Many people believe that according to the Bible, there has been a cosmic Fall as a result of the sin of the first humans, and death was a consequence of this supposed Fall. Many such approaches to scripture are lamentably lacking in theological sophistication. In certain respects, some of the approaches recommended by no doubt sincere religious believers are more consonant with atheism than with the orthodox Christian tradition of scriptural interpretation.

In light of the understanding of scripture offered in the first five centuries by the saints and fathers of the church—not to mention later figures such as the Victorines and St. Thomas Aquinas—Christians were never medieval in their approach to scripture. If anything, it is our common contemporary approach to scripture that is medieval, in the pejorative sense of the term. For example, despite the very best of intentions, the advent and rise of creationism and its understanding of the Bible represent a lapse into intellectual barbarism, a complete abandonment of the Christian tradition.

The approach to scripture and to theology offered by modern ultra-Darwinists demonstrates the real dark ages.
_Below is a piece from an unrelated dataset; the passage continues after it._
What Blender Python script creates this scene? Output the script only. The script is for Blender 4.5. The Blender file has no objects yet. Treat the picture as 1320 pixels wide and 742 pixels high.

In a recent television documentary, the atheist writer Richard Dawkins rightly lambasted all forms of New Age nonsense, but he seemed to overlook a surprising ally: "At the very moment when the Magi, guided by a star, adored Christ the new king, astrology came to an end, because the stars were now moving in the orbit determined by Christ. This science, in fact, overturns the worldview of that time, which in a different way has become fashionable once again today." So says Pope Benedict XVI.